>> begin

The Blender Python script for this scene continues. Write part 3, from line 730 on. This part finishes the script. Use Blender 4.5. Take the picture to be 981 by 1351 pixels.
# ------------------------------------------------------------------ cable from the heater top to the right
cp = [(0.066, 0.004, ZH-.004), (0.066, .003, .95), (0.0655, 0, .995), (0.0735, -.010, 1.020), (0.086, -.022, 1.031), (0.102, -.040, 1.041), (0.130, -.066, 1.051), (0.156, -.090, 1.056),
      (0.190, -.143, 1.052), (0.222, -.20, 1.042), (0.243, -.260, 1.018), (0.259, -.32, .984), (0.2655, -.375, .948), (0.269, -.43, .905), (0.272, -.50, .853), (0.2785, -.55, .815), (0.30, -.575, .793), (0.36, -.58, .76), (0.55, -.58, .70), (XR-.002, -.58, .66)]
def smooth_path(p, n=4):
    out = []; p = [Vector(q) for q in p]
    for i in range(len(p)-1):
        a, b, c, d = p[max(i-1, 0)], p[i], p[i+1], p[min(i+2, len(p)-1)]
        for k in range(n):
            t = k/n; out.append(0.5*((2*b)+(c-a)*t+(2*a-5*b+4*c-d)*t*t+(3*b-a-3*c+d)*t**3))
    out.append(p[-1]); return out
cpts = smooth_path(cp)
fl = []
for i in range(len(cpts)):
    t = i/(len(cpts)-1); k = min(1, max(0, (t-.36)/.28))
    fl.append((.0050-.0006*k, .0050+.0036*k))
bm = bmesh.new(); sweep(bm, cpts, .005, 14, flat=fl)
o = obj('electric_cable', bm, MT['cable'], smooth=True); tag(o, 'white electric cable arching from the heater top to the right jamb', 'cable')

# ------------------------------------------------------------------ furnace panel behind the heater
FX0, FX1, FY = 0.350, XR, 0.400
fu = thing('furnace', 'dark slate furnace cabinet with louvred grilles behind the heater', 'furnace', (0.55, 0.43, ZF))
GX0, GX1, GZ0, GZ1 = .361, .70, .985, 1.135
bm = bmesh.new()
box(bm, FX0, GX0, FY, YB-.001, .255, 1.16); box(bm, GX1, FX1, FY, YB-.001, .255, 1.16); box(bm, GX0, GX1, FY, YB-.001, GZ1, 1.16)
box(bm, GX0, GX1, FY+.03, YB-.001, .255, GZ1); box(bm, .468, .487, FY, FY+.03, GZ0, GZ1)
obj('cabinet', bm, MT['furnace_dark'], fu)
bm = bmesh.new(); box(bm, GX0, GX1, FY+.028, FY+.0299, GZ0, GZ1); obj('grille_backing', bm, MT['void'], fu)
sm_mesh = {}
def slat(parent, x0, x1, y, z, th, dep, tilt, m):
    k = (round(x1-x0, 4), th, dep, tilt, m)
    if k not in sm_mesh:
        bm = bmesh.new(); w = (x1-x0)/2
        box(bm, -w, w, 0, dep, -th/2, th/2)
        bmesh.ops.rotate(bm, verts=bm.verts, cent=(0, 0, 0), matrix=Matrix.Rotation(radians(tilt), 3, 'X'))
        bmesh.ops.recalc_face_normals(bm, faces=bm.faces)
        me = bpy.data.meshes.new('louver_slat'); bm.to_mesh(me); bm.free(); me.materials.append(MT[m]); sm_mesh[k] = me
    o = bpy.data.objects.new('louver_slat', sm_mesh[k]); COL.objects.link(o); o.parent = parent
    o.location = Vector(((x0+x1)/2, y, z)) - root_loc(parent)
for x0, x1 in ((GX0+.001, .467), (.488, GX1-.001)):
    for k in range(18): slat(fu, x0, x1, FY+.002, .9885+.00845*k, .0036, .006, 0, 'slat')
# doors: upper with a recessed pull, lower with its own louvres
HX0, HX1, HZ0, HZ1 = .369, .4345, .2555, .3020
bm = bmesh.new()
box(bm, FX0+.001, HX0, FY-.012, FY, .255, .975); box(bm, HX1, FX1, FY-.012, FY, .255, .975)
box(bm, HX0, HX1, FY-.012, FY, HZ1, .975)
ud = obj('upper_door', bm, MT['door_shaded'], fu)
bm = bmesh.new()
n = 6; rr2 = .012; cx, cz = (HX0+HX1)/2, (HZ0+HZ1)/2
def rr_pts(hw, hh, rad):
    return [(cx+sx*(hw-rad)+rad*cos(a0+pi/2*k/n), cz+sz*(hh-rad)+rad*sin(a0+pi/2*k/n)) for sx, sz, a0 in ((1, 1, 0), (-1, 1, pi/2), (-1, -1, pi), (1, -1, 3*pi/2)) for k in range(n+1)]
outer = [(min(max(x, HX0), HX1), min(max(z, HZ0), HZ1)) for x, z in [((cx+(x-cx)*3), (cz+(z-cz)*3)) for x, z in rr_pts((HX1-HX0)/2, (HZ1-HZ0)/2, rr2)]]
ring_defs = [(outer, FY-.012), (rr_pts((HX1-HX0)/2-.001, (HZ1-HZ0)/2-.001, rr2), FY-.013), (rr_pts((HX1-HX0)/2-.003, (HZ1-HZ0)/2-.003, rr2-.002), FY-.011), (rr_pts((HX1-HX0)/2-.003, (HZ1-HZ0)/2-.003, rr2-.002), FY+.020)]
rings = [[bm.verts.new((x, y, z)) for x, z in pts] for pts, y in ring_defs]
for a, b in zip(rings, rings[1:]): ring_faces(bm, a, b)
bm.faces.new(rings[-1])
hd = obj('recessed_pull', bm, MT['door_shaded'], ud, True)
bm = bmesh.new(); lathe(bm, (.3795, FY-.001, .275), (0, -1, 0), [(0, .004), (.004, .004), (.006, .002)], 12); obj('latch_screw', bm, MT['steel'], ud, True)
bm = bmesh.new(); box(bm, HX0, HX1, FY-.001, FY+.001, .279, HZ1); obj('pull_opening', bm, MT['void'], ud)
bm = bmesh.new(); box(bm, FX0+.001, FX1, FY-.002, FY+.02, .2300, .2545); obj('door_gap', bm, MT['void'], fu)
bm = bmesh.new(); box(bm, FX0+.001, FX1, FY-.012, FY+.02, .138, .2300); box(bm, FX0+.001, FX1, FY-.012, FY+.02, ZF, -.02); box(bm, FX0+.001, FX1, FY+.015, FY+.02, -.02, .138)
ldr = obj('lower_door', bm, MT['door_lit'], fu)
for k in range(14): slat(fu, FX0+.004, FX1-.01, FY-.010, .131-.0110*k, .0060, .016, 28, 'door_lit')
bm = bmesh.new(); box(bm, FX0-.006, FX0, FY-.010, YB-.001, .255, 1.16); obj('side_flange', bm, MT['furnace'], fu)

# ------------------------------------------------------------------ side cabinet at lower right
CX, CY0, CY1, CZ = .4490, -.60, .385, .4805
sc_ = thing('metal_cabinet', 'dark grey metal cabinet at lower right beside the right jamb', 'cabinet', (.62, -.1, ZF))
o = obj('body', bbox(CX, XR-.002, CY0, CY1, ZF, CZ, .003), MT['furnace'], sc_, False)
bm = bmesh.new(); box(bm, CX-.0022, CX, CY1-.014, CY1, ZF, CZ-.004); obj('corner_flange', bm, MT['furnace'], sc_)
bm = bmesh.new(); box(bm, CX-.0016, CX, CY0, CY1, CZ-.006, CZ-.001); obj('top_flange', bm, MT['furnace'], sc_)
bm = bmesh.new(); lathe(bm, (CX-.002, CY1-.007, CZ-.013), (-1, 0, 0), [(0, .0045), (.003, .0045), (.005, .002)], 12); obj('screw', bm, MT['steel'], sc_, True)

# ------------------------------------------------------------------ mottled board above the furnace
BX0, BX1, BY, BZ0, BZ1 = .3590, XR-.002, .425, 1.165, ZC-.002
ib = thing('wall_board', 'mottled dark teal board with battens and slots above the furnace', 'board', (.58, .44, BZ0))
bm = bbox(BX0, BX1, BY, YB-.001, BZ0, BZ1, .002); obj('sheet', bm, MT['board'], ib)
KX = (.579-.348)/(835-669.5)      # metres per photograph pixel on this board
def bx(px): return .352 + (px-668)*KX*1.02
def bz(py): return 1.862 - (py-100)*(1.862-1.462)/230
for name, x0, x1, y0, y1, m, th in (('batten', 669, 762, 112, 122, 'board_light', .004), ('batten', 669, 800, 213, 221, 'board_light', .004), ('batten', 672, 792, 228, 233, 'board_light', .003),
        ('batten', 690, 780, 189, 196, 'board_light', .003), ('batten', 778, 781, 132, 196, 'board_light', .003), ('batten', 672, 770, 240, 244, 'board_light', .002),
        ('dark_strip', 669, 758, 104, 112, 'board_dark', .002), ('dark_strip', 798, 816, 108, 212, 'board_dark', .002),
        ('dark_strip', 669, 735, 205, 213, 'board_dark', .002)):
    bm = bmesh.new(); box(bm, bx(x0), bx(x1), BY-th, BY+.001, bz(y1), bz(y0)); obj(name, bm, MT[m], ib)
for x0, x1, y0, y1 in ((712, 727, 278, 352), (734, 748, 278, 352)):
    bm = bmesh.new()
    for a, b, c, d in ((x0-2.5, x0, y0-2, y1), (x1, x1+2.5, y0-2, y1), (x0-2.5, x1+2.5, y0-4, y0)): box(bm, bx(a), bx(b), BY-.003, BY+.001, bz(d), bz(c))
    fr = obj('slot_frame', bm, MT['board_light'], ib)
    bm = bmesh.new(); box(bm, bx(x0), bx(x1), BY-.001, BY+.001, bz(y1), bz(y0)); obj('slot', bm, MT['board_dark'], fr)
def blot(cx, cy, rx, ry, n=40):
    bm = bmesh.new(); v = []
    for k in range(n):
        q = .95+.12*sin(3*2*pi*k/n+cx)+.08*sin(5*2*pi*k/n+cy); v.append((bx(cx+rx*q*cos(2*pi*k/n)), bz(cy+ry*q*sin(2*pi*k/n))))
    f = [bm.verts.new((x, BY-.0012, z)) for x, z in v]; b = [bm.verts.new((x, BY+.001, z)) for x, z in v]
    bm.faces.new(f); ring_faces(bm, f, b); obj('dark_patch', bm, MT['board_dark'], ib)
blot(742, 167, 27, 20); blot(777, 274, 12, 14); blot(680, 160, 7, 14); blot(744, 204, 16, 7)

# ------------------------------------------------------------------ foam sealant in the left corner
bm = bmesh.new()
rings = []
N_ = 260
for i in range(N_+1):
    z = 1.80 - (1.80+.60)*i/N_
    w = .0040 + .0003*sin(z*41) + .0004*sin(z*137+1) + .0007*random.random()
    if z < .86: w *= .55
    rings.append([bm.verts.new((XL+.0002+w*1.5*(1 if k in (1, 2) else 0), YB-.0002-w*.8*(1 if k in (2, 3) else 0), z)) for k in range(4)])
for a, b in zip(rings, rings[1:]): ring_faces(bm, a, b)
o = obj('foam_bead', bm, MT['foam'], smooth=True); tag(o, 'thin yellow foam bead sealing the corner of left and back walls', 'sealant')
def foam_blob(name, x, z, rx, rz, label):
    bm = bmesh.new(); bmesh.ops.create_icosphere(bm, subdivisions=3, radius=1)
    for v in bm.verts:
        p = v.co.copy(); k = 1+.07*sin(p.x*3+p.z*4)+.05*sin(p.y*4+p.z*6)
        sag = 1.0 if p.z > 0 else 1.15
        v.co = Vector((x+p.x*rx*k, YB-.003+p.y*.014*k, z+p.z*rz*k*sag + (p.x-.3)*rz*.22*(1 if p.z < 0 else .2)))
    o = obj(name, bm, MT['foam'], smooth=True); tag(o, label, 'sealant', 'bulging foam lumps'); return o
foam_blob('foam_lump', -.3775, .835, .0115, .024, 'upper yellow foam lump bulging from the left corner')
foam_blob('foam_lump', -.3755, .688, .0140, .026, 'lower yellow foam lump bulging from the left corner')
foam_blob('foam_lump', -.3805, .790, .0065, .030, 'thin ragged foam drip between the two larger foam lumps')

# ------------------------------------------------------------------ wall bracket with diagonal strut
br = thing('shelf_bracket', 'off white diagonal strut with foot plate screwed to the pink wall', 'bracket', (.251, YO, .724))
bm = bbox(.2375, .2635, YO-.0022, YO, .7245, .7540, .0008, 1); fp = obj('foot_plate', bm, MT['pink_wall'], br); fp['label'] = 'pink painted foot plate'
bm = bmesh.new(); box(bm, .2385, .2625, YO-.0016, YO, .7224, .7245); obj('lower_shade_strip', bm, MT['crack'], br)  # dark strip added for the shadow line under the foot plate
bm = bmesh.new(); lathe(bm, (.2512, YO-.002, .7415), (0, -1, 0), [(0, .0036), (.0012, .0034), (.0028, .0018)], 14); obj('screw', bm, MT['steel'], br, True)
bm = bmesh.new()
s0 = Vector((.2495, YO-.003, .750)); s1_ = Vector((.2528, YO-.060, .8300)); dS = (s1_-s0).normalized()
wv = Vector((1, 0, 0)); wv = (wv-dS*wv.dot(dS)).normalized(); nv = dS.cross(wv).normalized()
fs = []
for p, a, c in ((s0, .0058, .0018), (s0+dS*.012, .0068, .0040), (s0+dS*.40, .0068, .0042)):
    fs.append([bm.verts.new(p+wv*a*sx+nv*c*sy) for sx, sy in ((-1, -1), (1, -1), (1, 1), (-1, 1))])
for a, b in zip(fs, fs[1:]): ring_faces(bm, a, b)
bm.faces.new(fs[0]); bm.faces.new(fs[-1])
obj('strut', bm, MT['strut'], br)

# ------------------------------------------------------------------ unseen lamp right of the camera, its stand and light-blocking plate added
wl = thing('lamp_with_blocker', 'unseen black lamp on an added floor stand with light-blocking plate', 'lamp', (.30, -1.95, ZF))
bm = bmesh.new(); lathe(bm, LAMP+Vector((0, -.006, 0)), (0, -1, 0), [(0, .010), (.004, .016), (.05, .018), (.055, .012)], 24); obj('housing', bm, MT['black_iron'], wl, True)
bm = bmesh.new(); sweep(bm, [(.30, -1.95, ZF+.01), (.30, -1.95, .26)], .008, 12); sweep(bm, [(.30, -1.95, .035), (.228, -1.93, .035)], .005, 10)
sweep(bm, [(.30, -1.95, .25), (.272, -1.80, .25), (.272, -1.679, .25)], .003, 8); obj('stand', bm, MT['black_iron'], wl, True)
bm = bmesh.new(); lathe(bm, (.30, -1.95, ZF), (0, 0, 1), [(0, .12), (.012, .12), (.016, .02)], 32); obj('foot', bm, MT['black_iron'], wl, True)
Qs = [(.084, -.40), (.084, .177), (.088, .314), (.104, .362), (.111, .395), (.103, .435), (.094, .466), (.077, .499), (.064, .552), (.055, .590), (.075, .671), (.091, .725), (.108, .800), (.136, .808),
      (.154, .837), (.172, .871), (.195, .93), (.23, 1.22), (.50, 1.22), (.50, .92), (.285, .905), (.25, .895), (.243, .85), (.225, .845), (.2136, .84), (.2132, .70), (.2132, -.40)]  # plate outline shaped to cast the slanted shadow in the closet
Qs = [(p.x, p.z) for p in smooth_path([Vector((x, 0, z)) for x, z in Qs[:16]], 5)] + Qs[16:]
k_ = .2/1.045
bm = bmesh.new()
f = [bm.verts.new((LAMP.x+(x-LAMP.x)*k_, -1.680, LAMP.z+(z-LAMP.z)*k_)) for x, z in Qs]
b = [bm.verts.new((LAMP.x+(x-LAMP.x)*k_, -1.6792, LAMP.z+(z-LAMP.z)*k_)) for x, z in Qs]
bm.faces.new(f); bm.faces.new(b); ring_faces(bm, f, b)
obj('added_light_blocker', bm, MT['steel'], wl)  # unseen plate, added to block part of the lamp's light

>> end

• **GIVEN INSTRUCTION**:
Quote exactly the lines running from the line with "FY+.02, -.02, .138)" through the line with "MT['steel'], sc_, True)", both ends included, and nothing more.

• **RESULT**:
bm = bmesh.new(); box(bm, FX0+.001, FX1, FY-.012, FY+.02, .138, .2300); box(bm, FX0+.001, FX1, FY-.012, FY+.02, ZF, -.02); box(bm, FX0+.001, FX1, FY+.015, FY+.02, -.02, .138)
ldr = obj('lower_door', bm, MT['door_lit'], fu)
for k in range(14): slat(fu, FX0+.004, FX1-.01, FY-.010, .131-.0110*k, .0060, .016, 28, 'door_lit')
bm = bmesh.new(); box(bm, FX0-.006, FX0, FY-.010, YB-.001, .255, 1.16); obj('side_flange', bm, MT['furnace'], fu)

# ------------------------------------------------------------------ side cabinet at lower right
CX, CY0, CY1, CZ = .4490, -.60, .385, .4805
sc_ = thing('metal_cabinet', 'dark grey metal cabinet at lower right beside the right jamb', 'cabinet', (.62, -.1, ZF))
o = obj('body', bbox(CX, XR-.002, CY0, CY1, ZF, CZ, .003), MT['furnace'], sc_, False)
bm = bmesh.new(); box(bm, CX-.0022, CX, CY1-.014, CY1, ZF, CZ-.004); obj('corner_flange', bm, MT['furnace'], sc_)
bm = bmesh.new(); box(bm, CX-.0016, CX, CY0, CY1, CZ-.006, CZ-.001); obj('top_flange', bm, MT['furnace'], sc_)
bm = bmesh.new(); lathe(bm, (CX-.002, CY1-.007, CZ-.013), (-1, 0, 0), [(0, .0045), (.003, .0045), (.005, .002)], 12); obj('screw', bm, MT['steel'], sc_, True)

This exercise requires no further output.